## Problem statement
Give every line of the data again, unchanged, but with no pictures.

## Dataset excerpt
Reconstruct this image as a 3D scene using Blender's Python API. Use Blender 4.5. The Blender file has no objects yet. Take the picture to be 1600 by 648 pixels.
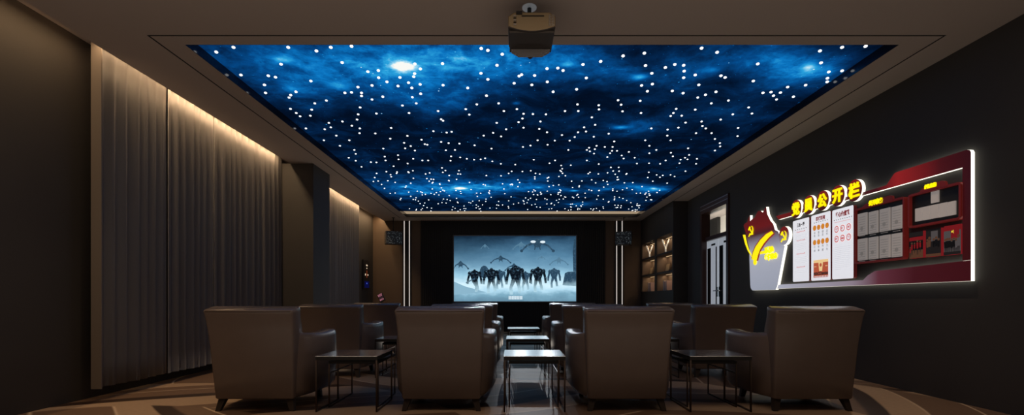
import bpy, bmesh, math, random
from mathutils import Vector, Matrix
random.seed(7)
PI = math.pi
sc = bpy.context.scene
col = sc.collection
F, H, VX, VY = 760.0, 0.95, 800.0, 467.0     # focal length (px of 1600), eye height, vanishing point

# ------------------------------------------------------------------ helpers
def link(name, bm, mats, parent=None, smooth=False, bevel=0.0, seg=2):
    me = bpy.data.meshes.new(name)
    bm.normal_update()
    bm.to_mesh(me); bm.free()
    if not isinstance(mats, (list, tuple)): mats = [mats]
    for m in mats: me.materials.append(m)
    if smooth:
        for p in me.polygons: p.use_smooth = True
    o = bpy.data.objects.new(name, me); col.objects.link(o)
    if parent is not None: o.parent = parent
    if bevel:
        b = o.modifiers.new('bevel', 'BEVEL'); b.width = bevel; b.segments = seg; b.limit_method = 'ANGLE'
        b.angle_limit = math.radians(40)
        for p in me.polygons: p.use_smooth = True
        w = o.modifiers.new('wn', 'WEIGHTED_NORMAL')
    return o

def tag(o, label=None, cat=None, group=None, kind=None):
    if label: o['label'] = label
    if cat: o['category'] = cat
    if group: o['group'] = group
    if kind: o['kind'] = kind
    return o

def empty(name, loc=(0, 0, 0), rz=0):
    o = bpy.data.objects.new(name, None); col.objects.link(o)
    o.location = loc; o.rotation_euler = (0, 0, rz); o.empty_display_size = .1
    return o

def copy_tree(o, parent=None):
    c = o.copy(); col.objects.link(c)
    if parent is not None: c.parent = parent
    for ch in list(o.children): copy_tree(ch, c)
    return c

def box(bm, x0, x1, y0, y1, z0, z1, mi=0):
    vs = [bm.verts.new((x, y, z)) for x in (x0, x1) for y in (y0, y1) for z in (z0, z1)]
    fs = []
    for a in ((0, 1, 3, 2), (4, 6, 7, 5), (0, 4, 5, 1), (2, 3, 7, 6), (0, 2, 6, 4), (1, 5, 7, 3)):
        f = bm.faces.new([vs[i] for i in a]); f.material_index = mi; fs.append(f)
    return vs

def boxes(*bs):
    bm = bmesh.new()
    for b in bs: box(bm, *b)
    return bm

def cyl(bm, p0, p1, r0, r1=None, n=16, mi=0, caps=True):
    if r1 is None: r1 = r0
    p0 = Vector(p0); p1 = Vector(p1); d = (p1 - p0).normalized()
    u = d.orthogonal().normalized(); v = d.cross(u)
    A = []; B = []
    for i in range(n):
        a = 2 * PI * i / n; k = u * math.cos(a) + v * math.sin(a)
        A.append(bm.verts.new(p0 + k * r0)); B.append(bm.verts.new(p1 + k * r1))
    for i in range(n):
        f = bm.faces.new((A[i], A[(i + 1) % n], B[(i + 1) % n], B[i])); f.material_index = mi; f.smooth = True
    if caps:
        f = bm.faces.new(A[::-1]); f.material_index = mi
        f = bm.faces.new(B); f.material_index = mi

def loft(rings, caps=True):
    bm = bmesh.new()
    R = [[bm.verts.new(p) for p in r] for r in rings]
    n = len(R[0])
    for a, b in zip(R, R[1:]):
        for i in range(n):
            bm.faces.new((a[i], a[(i + 1) % n], b[(i + 1) % n], b[i]))
    if caps:
        bm.faces.new(R[0][::-1]); bm.faces.new(R[-1])
    bmesh.ops.recalc_face_normals(bm, faces=bm.faces)
    return bm

# wall boards: shapes drawn in (y, z) standing off the right-hand wall (facing -x)
def slab(bm, pts, xf, xb, mf=0, ms=1):
    """front at x=xf, back at x=xb; pts are (y,z)"""
    a = sum(p[0] * q[1] - q[0] * p[1] for p, q in zip(pts, pts[1:] + pts[:1]))
    if a > 0: pts = pts[::-1]           # clockwise in (y,z) -> normal -x
    A = [bm.verts.new((xf, y, z)) for y, z in pts]
    B = [bm.verts.new((xb, y, z)) for y, z in pts]
    f = bm.faces.new(A); f.material_index = mf
    f = bm.faces.new(B[::-1]); f.material_index = ms
    n = len(A)
    for i in range(n):
        f = bm.faces.new((A[(i + 1) % n], A[i], B[i], B[(i + 1) % n])); f.material_index = ms
    return bm

def flat(bm, pts, x, mi=0):
    a = sum(p[0] * q[1] - q[0] * p[1] for p, q in zip(pts, pts[1:] + pts[:1]))
    if a > 0: pts = pts[::-1]
    f = bm.faces.new([bm.verts.new((x, y, z)) for y, z in pts]); f.material_index = mi

def rect(y0, y1, z0, z1): return [(y0, z0), (y1, z0), (y1, z1), (y0, z1)]
def disc(cy, cz, r, n=28): return [(cy + r * math.cos(2 * PI * i / n), cz + r * math.sin(2 * PI * i / n)) for i in range(n)]

def text_mesh(s, size, offset=0.0, extrude=0.0):
    cu = bpy.data.curves.new('t', 'FONT'); cu.body = s; cu.size = size
    cu.align_x = 'CENTER'; cu.align_y = 'CENTER'; cu.offset = offset; cu.extrude = extrude
    cu.resolution_u = 3
    o = bpy.data.objects.new('t', cu); col.objects.link(o)
    dg = bpy.context.evaluated_depsgraph_get(); dg.update()
    me = bpy.data.meshes.new_from_object(o.evaluated_get(dg))
    bpy.data.objects.remove(o); bpy.data.curves.remove(cu)
    return me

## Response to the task
Reconstruct this image as a 3D scene using Blender's Python API. Use Blender 4.5. The Blender file has no objects yet. Take the picture to be 1600 by 648 pixels.
import bpy, bmesh, math, random
from mathutils import Vector, Matrix
random.seed(7)
PI = math.pi
sc = bpy.context.scene
col = sc.collection
F, H, VX, VY = 760.0, 0.95, 800.0, 467.0     # focal length (px of 1600), eye height, vanishing point

# ------------------------------------------------------------------ helpers
def link(name, bm, mats, parent=None, smooth=False, bevel=0.0, seg=2):
    me = bpy.data.meshes.new(name)
    bm.normal_update()
    bm.to_mesh(me); bm.free()
    if not isinstance(mats, (list, tuple)): mats = [mats]
    for m in mats: me.materials.append(m)
    if smooth:
        for p in me.polygons: p.use_smooth = True
    o = bpy.data.objects.new(name, me); col.objects.link(o)
    if parent is not None: o.parent = parent
    if bevel:
        b = o.modifiers.new('bevel', 'BEVEL'); b.width = bevel; b.segments = seg; b.limit_method = 'ANGLE'
        b.angle_limit = math.radians(40)
        for p in me.polygons: p.use_smooth = True
        w = o.modifiers.new('wn', 'WEIGHTED_NORMAL')
    return o

def tag(o, label=None, cat=None, group=None, kind=None):
    if label: o['label'] = label
    if cat: o['category'] = cat
    if group: o['group'] = group
    if kind: o['kind'] = kind
    return o

def empty(name, loc=(0, 0, 0), rz=0):
    o = bpy.data.objects.new(name, None); col.objects.link(o)
    o.location = loc; o.rotation_euler = (0, 0, rz); o.empty_display_size = .1
    return o

def copy_tree(o, parent=None):
    c = o.copy(); col.objects.link(c)
    if parent is not None: c.parent = parent
    for ch in list(o.children): copy_tree(ch, c)
    return c

def box(bm, x0, x1, y0, y1, z0, z1, mi=0):
    vs = [bm.verts.new((x, y, z)) for x in (x0, x1) for y in (y0, y1) for z in (z0, z1)]
    fs = []
    for a in ((0, 1, 3, 2), (4, 6, 7, 5), (0, 4, 5, 1), (2, 3, 7, 6), (0, 2, 6, 4), (1, 5, 7, 3)):
        f = bm.faces.new([vs[i] for i in a]); f.material_index = mi; fs.append(f)
    return vs

def boxes(*bs):
    bm = bmesh.new()
    for b in bs: box(bm, *b)
    return bm

def cyl(bm, p0, p1, r0, r1=None, n=16, mi=0, caps=True):
    if r1 is None: r1 = r0
    p0 = Vector(p0); p1 = Vector(p1); d = (p1 - p0).normalized()
    u = d.orthogonal().normalized(); v = d.cross(u)
    A = []; B = []
    for i in range(n):
        a = 2 * PI * i / n; k = u * math.cos(a) + v * math.sin(a)
        A.append(bm.verts.new(p0 + k * r0)); B.append(bm.verts.new(p1 + k * r1))
    for i in range(n):
        f = bm.faces.new((A[i], A[(i + 1) % n], B[(i + 1) % n], B[i])); f.material_index = mi; f.smooth = True
    if caps:
        f = bm.faces.new(A[::-1]); f.material_index = mi
        f = bm.faces.new(B); f.material_index = mi

def loft(rings, caps=True):
    bm = bmesh.new()
    R = [[bm.verts.new(p) for p in r] for r in rings]
    n = len(R[0])
    for a, b in zip(R, R[1:]):
        for i in range(n):
            bm.faces.new((a[i], a[(i + 1) % n], b[(i + 1) % n], b[i]))
    if caps:
        bm.faces.new(R[0][::-1]); bm.faces.new(R[-1])
    bmesh.ops.recalc_face_normals(bm, faces=bm.faces)
    return bm

# wall boards: shapes drawn in (y, z) standing off the right-hand wall (facing -x)
def slab(bm, pts, xf, xb, mf=0, ms=1):
    """front at x=xf, back at x=xb; pts are (y,z)"""
    a = sum(p[0] * q[1] - q[0] * p[1] for p, q in zip(pts, pts[1:] + pts[:1]))
    if a > 0: pts = pts[::-1]           # clockwise in (y,z) -> normal -x
    A = [bm.verts.new((xf, y, z)) for y, z in pts]
    B = [bm.verts.new((xb, y, z)) for y, z in pts]
    f = bm.faces.new(A); f.material_index = mf
    f = bm.faces.new(B[::-1]); f.material_index = ms
    n = len(A)
    for i in range(n):
        f = bm.faces.new((A[(i + 1) % n], A[i], B[i], B[(i + 1) % n])); f.material_index = ms
    return bm

def flat(bm, pts, x, mi=0):
    a = sum(p[0] * q[1] - q[0] * p[1] for p, q in zip(pts, pts[1:] + pts[:1]))
    if a > 0: pts = pts[::-1]
    f = bm.faces.new([bm.verts.new((x, y, z)) for y, z in pts]); f.material_index = mi

def rect(y0, y1, z0, z1): return [(y0, z0), (y1, z0), (y1, z1), (y0, z1)]
def disc(cy, cz, r, n=28): return [(cy + r * math.cos(2 * PI * i / n), cz + r * math.sin(2 * PI * i / n)) for i in range(n)]

def text_mesh(s, size, offset=0.0, extrude=0.0):
    cu = bpy.data.curves.new('t', 'FONT'); cu.body = s; cu.size = size
    cu.align_x = 'CENTER'; cu.align_y = 'CENTER'; cu.offset = offset; cu.extrude = extrude
    cu.resolution_u = 3
    o = bpy.data.objects.new('t', cu); col.objects.link(o)
    dg = bpy.context.evaluated_depsgraph_get(); dg.update()
    me = bpy.data.meshes.new_from_object(o.evaluated_get(dg))
    bpy.data.objects.remove(o); bpy.data.curves.remove(cu)
    return me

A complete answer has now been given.